Large events sometimes have unintended strategic consequences, as the killing of Osama bin Laden in a compound in Abbottabad, a military-dominated town near Islamabad, Pakistan's capital, shows.
The fact that the world's most wanted man lived for a half-dozen years in a large house within spitting distance of Pakistan Military Academy, where the country trains its officers, has provoked a reaction that Pakistanis should have expected, but did not. The country's civilian and military establishment has been surprised and troubled by the level of suspicion aroused by the events leading to bin Laden's death — many Pakistanis call it "martyrdom" — and there is growing popular demand for a major reorientation of Pakistan's relations with the world. Unless the West acts quickly, bin Laden's death is likely to result in a major realignment of world politics, driven in part by Pakistan's shift from America's strategic orbit to that of China.

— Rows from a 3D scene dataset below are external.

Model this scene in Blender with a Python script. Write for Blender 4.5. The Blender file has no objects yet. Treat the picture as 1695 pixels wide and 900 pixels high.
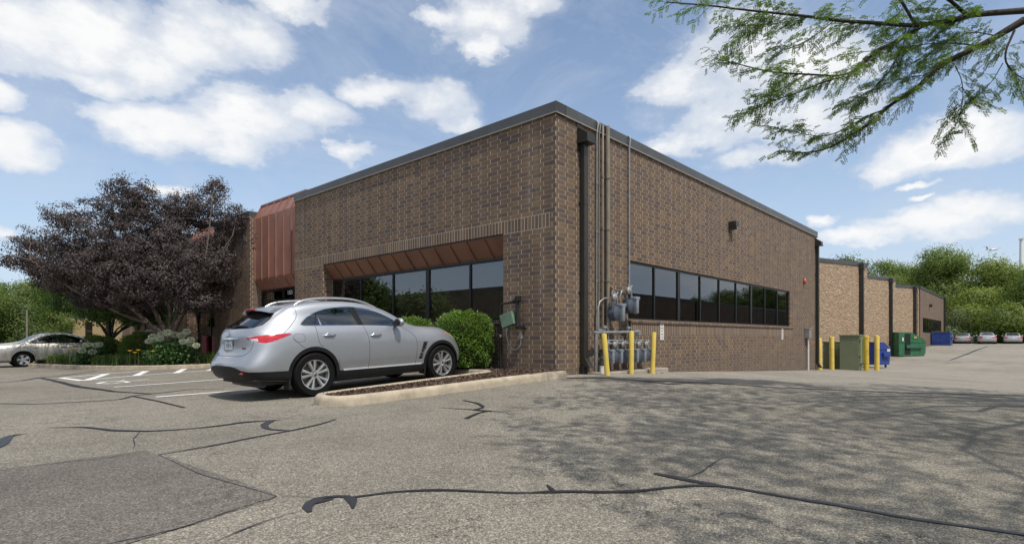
import bpy, bmesh, math, random
import numpy as np
from mathutils import Vector, Matrix
from mathutils.geometry import delaunay_2d_cdt
R=random.Random(7); NR=np.random.RandomState(7)
PI=math.pi
scene=bpy.context.scene
COL=scene.collection
# ------------------------------------------------------------------ camera frame and site layout
F=931.; CX=847.5; HY=558.
_a=math.atan2(852.5,F)
RX=(math.sin(_a),math.cos(_a)); LX=(-math.cos(_a),math.sin(_a))
CC=((920-CX)/F*12.0,12.0); ZC=(618-HY)/F*12
def loc(X,Y):
    dx,dy=X-CC[0],Y-CC[1]; return dx*RX[0]+dy*RX[1],dx*LX[0]+dy*LX[1]
CAM=loc(0,0)
def ray(px,py):
    X=(px-CX)/F; return (X*RX[0]+RX[1], X*LX[0]+LX[1], (HY-py)/F)
def pd(px,py,D):
    r=ray(px,py); return Vector((CAM[0]+D*r[0],CAM[1]+D*r[1],ZC+D*r[2]))
def hit(px,py,ax,val):
    r=ray(px,py); o=(CAM[0],CAM[1],ZC); t=(val-o[ax])/r[ax]
    return Vector([o[i]+t*r[i] for i in range(3)])
P=[]
def _c(X,Y,zr): l=loc(X,Y); P.append((l[0],l[1],zr+ZC))
for a in [(0,0,-1.15),(0,4,-1.12),(4,4,-1.15),(-4,4,-1.12),(0,-8,-1.15),(12,2,-1.3),(-12,4,-1.15),(30,0,-1.8),(-35,0,-1.2),(-3.42,9.8,-1.034),(-1.475,11.93,-.914)]: _c(*a)
P+=[(-.1,-.1,-.04),(4,0,-.16),(10,0,-.40),(15,0,-.6),(20.2,0,-.79),(26,0,-.98),(35,0,-1.05),(46,0,-.85),(56,0,-.45),(66,0,-.1),(80,0,-.1),(10,-15,-.7),(20,-15,-1.1),(35,-15,-1.2),(50,-20,-.7),(66,-25,-.1),(80,-40,-.1),(120,-20,.3),(10,-40,-.7),(50,-60,-.3),
(-1,4,-.15),(-1,10,-.28),(-1,18,-.38),(-6,18,-.45),(-6,10,-.38),(-12,10,-.42),(-12,25,-.5),(-2,30,-.45),(-30,20,-.5),(-20,60,-.5),(-60,60,-.5),(30,70,-.5),(-60,0,-.5),(-40,-40,-.5),(0,-40,-.6),(-20,100,-.4)]
P=np.array(P)
def _K(r): return np.where(r>0,r*r*np.log(r+1e-9),0)
_n=len(P); _D=np.hypot(P[:,None,0]-P[None,:,0],P[:,None,1]-P[None,:,1])
_Q=np.c_[np.ones(_n),P[:,:2]]
_W=np.linalg.solve(np.block([[_K(_D)+2*np.eye(_n),_Q],[_Q.T,np.zeros((3,3))]]),np.r_[P[:,2],0,0,0])
def gz0(x,y):
    x=np.asarray(x,float);y=np.asarray(y,float)
    r=np.hypot(x[...,None]-P[:,0],y[...,None]-P[:,1])
    z=_K(r)@_W[:-3]+_W[-3]+_W[-2]*x+_W[-1]*y
    d=np.hypot(x-10,y-5); k=np.clip((d-75)/50,0,1); k=k*k*(3-2*k)
    return z*(1-k)+(-.3)*k
# ground lattice (fine near the building, coarse towards the horizon)
def axis(lo,hi,a,b,st):
    v=list(np.arange(a,b+1e-6,st)); g=st
    x=b
    while x<hi: g*=1.25; x+=g; v.append(x)
    g=st; x=a
    while x>lo: g*=1.25; x-=g; v.insert(0,x)
    return np.array(v)
GX=axis(-900,1500,-14,60,.4); GY=axis(-900,1500,-14,30,.4)
GZ=gz0(GX[:,None]+0*GY[None,:],GY[None,:]+0*GX[:,None])
def gz(x,y):
    i=min(max(int(np.searchsorted(GX,x))-1,0),len(GX)-2); j=min(max(int(np.searchsorted(GY,y))-1,0),len(GY)-2)
    u=(x-GX[i])/(GX[i+1]-GX[i]); v=(y-GY[j])/(GY[j+1]-GY[j])
    return float(GZ[i,j]*(1-u)*(1-v)+GZ[i+1,j]*u*(1-v)+GZ[i,j+1]*(1-u)*v+GZ[i+1,j+1]*u*v)
def gp(px,py):
    r=ray(px,py); t=.5
    f=lambda t: ZC+t*r[2]-gz(CAM[0]+t*r[0],CAM[1]+t*r[1])
    dt=.1
    while t<140:
        dt=.1*max(1,t/8)
        if f(t)<0: break
        t+=dt
    lo,hi=t-dt,t
    for _ in range(24):
        m=(lo+hi)/2
        if f(m)<0: hi=m
        else: lo=m
    return Vector((CAM[0]+hi*r[0],CAM[1]+hi*r[1],gz(CAM[0]+hi*r[0],CAM[1]+hi*r[1])))
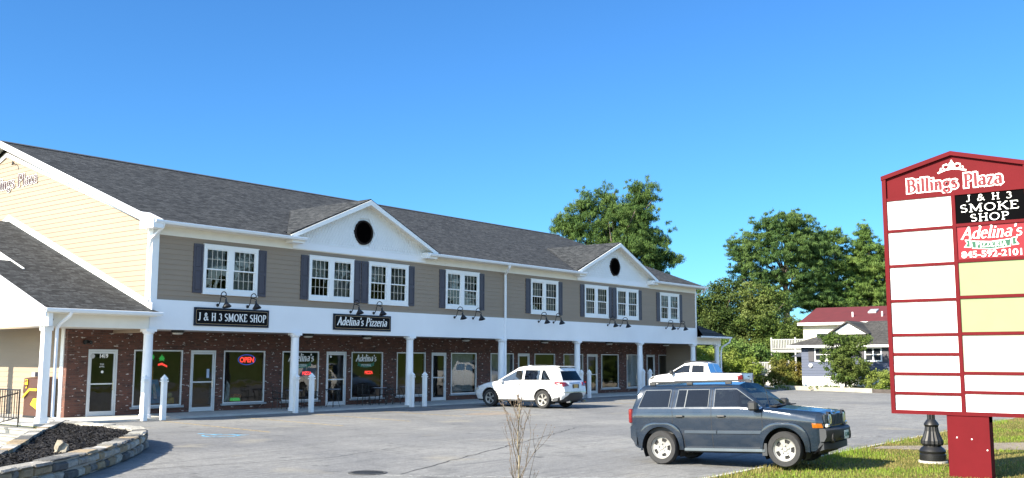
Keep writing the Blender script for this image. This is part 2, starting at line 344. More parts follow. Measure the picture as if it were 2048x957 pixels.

I have personal experience of how quickly China can move when it sees its "all-weather friend" (Pakistani Prime Minister Yousaf Gilani's phrase) in extreme distress. In 1996, when Pakistan was near bankruptcy and contemplating default, I went to Beijing as the country's finance minister to ask for help. My years of service overseeing the World Bank's operations in China had put me in close contact with some of the country's senior leaders, including then-Prime Minister Zhu Rongji.